Le centre opérationnel de Philip ‎Morris ‎International, à Lausanne.‎
Une réaction unanimement négative

Du côté des groupes de santé, les réactions n’ont pas tardé et aucune n’a été positive. Pour eux, il y a une contradiction fondamentale entre la lutte contre le tabagisme et la recherche de profits inhérente aux entreprises. Selon leur analyse, la fondation fondée par Derek Yach est une version modernisée des centres de recherche créés par des cigarettiers dans les années 1950 et aujourd’hui discrédités, voire interdits. Selon l’analyse de Neil Collishaw, directeur de la recherche chez Médecins pour un Canada sans fumée et pionnier de la lutte antitabac au pays, le financement de cette fondation par PMI viserait avant tout à redorer la réputation de l’entreprise et à mettre en valeur ses produits sans combustion. Elle viserait aussi à augmenter l’influence du cigarettier dans les milieux scientifiques et journalistiques afin de créer de fausses controverses visant à assouplir ou retarder des mesures de lutte contre le tabagisme. À l’annonce de la création de cette fondation, les groupes canadiens et québécois ont appelé le gouvernement fédéral à rétablir les budgets dédiés à la lutte contre le tabagisme et à refiler la facture à l’industrie. « Ottawa devrait appliquer le principe du pollueur-payeur à la santé publique en imposant une redevance réglementaire aux fabricants de tabac, explique Flory Doucas, codirectrice et porte-parole de la Coalition québécoise pour le contrôle du tabac. Cela obligerait les cigarettiers à internaliser certains des coûts qu’ils imposent à l’État tout en libérant le gouvernement de certaines dépenses. »

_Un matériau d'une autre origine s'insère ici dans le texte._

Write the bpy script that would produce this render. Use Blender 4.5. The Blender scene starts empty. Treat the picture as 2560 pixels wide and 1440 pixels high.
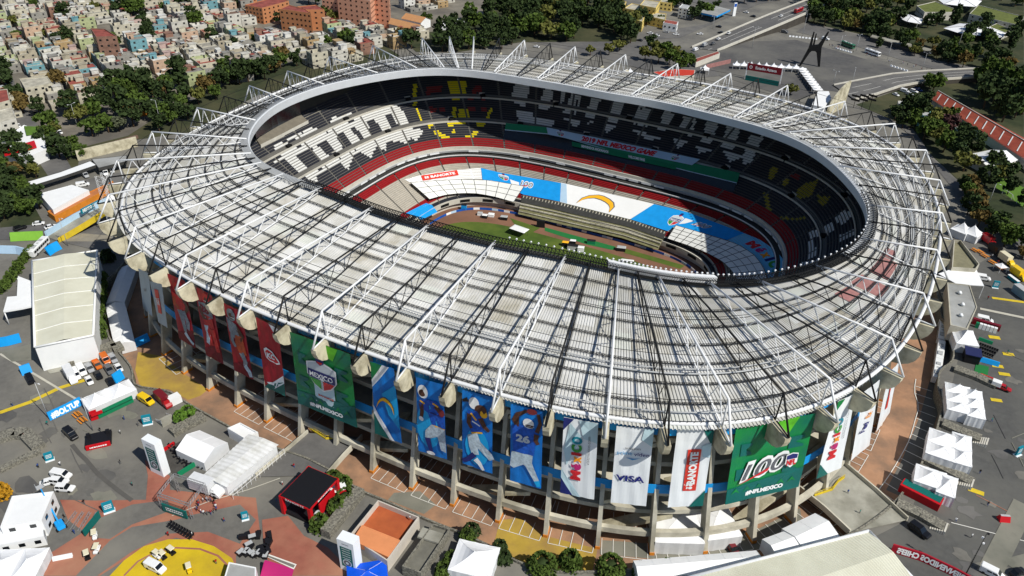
import bpy, math, random
from mathutils import Vector, Matrix, noise
rnd = random.Random(7)
S = bpy.context.scene
COL = S.collection
PI = math.pi
# ---------------------------------------------------------------- camera
FPX = 1979.66          # focal length in pixels of a 2560 px wide frame
PITCH, ROLL, YAW = 0.57598, 0.02726, 0.47570
CAM = Vector((111.45, -234.16, 158.15))
fw = Vector((-math.sin(YAW)*math.cos(PITCH), math.cos(YAW)*math.cos(PITCH), -math.sin(PITCH)))
rt = Vector((math.cos(YAW), math.sin(YAW), 0))
up = rt.cross(fw)
RT = math.cos(ROLL)*rt + math.sin(ROLL)*up
UP = -math.sin(ROLL)*rt + math.cos(ROLL)*up
cd = bpy.data.cameras.new('camera'); cam = bpy.data.objects.new('camera', cd); COL.objects.link(cam)
cd.sensor_width = 36; cd.lens = FPX/2560*36; cd.clip_end = 6000; cd.clip_start = 1
cam.matrix_world = Matrix(((RT.x, UP.x, -fw.x, CAM.x), (RT.y, UP.y, -fw.y, CAM.y), (RT.z, UP.z, -fw.z, CAM.z), (0, 0, 0, 1)))
S.camera = cam
# ---------------------------------------------------------------- light
SUN_EL, SUN_AZ = math.radians(48), math.radians(-13)      # azimuth from +X towards +Y
w = bpy.data.worlds.new('World'); S.world = w; w.use_nodes = True
nt = w.node_tree; bg = nt.nodes['Background']
sky = nt.nodes.new('ShaderNodeTexSky'); sky.sky_type = 'NISHITA'; sky.sun_disc = False
sky.sun_elevation = SUN_EL; sky.sun_rotation = math.radians(90)-SUN_AZ
sky.altitude = 2200; sky.air_density = 1.0; sky.dust_density = 1.0
nt.links.new(sky.outputs[0], bg.inputs[0]); bg.inputs[1].default_value = 0.09
ld = bpy.data.lights.new('sun', 'SUN'); ld.energy = 4.6; ld.angle = math.radians(0.53); ld.color = (1, .96, .88)
sun = bpy.data.objects.new('sun', ld); COL.objects.link(sun)
sd = Vector((math.cos(SUN_EL)*math.cos(SUN_AZ), math.cos(SUN_EL)*math.sin(SUN_AZ), math.sin(SUN_EL)))
sun.rotation_euler = sd.to_track_quat('Z', 'Y').to_euler(); sun.location = sd*900
S.view_settings.view_transform = 'Standard'; S.view_settings.look = 'None'
S.view_settings.exposure = 0.0; S.view_settings.gamma = 1.0
S.render.engine = 'CYCLES'
# ---------------------------------------------------------------- helpers
def ray(px, py):
    return (fw*FPX + RT*(px-1280) - UP*(py-720)).normalized()
def at(px, py, z=0.0):
    d = ray(px, py); t = (z-CAM.z)/d.z
    return CAM + d*t
def pix(P):
    d = P-CAM; z = d.dot(fw)
    return 1280+FPX*d.dot(RT)/z, 720-FPX*d.dot(UP)/z
def lin(c):
    return tuple(((v/255)/12.92 if v/255 <= .04045 else ((v/255+.055)/1.055)**2.4) for v in c)
MATS = {}
def mat(name, rgb, rough=.8, var=.12, scale=.4, metal=0., spec=.3, dirt=None, dscale=.05):
    """procedural material: sRGB albedo, noise variation on object coordinates, optional broad stains"""
    if name in MATS: return MATS[name]
    m = bpy.data.materials.new(name); m.use_nodes = True; n = m.node_tree.nodes; L = m.node_tree.links
    b = n['Principled BSDF']; b.inputs['Roughness'].default_value = rough; b.inputs['Metallic'].default_value = metal
    b.inputs['Specular IOR Level'].default_value = spec
    c = lin(rgb)
    if var <= 0:
        b.inputs['Base Color'].default_value = (*c, 1)
    else:
        tc = n.new('ShaderNodeTexCoord'); nz = n.new('ShaderNodeTexNoise'); nz.inputs['Scale'].default_value = scale
        nz.inputs['Detail'].default_value = 6; nz.inputs['Roughness'].default_value = .65
        L.new(tc.outputs['Object'], nz.inputs['Vector'])
        cr = n.new('ShaderNodeValToRGB'); cr.color_ramp.elements[0].position = .3; cr.color_ramp.elements[1].position = .7
        cr.color_ramp.elements[0].color = (*[v*(1-var) for v in c], 1); cr.color_ramp.elements[1].color = (*[min(1, v*(1+var)) for v in c], 1)
        L.new(nz.outputs['Fac'], cr.inputs['Fac'])
        out = cr.outputs['Color']
        if dirt:
            n2 = n.new('ShaderNodeTexNoise'); n2.inputs['Scale'].default_value = dscale; n2.inputs['Detail'].default_value = 8
            n2.inputs['Roughness'].default_value = .6
            L.new(tc.outputs['Object'], n2.inputs['Vector'])
            r2 = n.new('ShaderNodeValToRGB'); r2.color_ramp.elements[0].position = .42; r2.color_ramp.elements[1].position = .66
            r2.color_ramp.elements[0].color = (0, 0, 0, 1); r2.color_ramp.elements[1].color = (1, 1, 1, 1)
            L.new(n2.outputs['Fac'], r2.inputs['Fac'])
            mx = n.new('ShaderNodeMix'); mx.data_type = 'RGBA'
            L.new(r2.outputs['Color'], mx.inputs['Factor']); L.new(out, mx.inputs['A']); mx.inputs['B'].default_value = (*lin(dirt), 1)
            out = mx.outputs['Result']
        L.new(out, b.inputs['Base Color'])
    m.diffuse_color = (*c, 1)
    MATS[name] = m
    return m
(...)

La vigilance est de mise. En effet, la création de cette fondation s’inscrit dans une tendance plus large qui voit le retour des cigarettiers dans l’espace public. Par des conférences devant des cercles de réflexion (think tanks) ou des associations patronales et des lettres dans les journaux, les cigarettiers se présentent de plus en plus souvent comme des partenaires de la santé publique. Leur passé demande un minimum de prudence.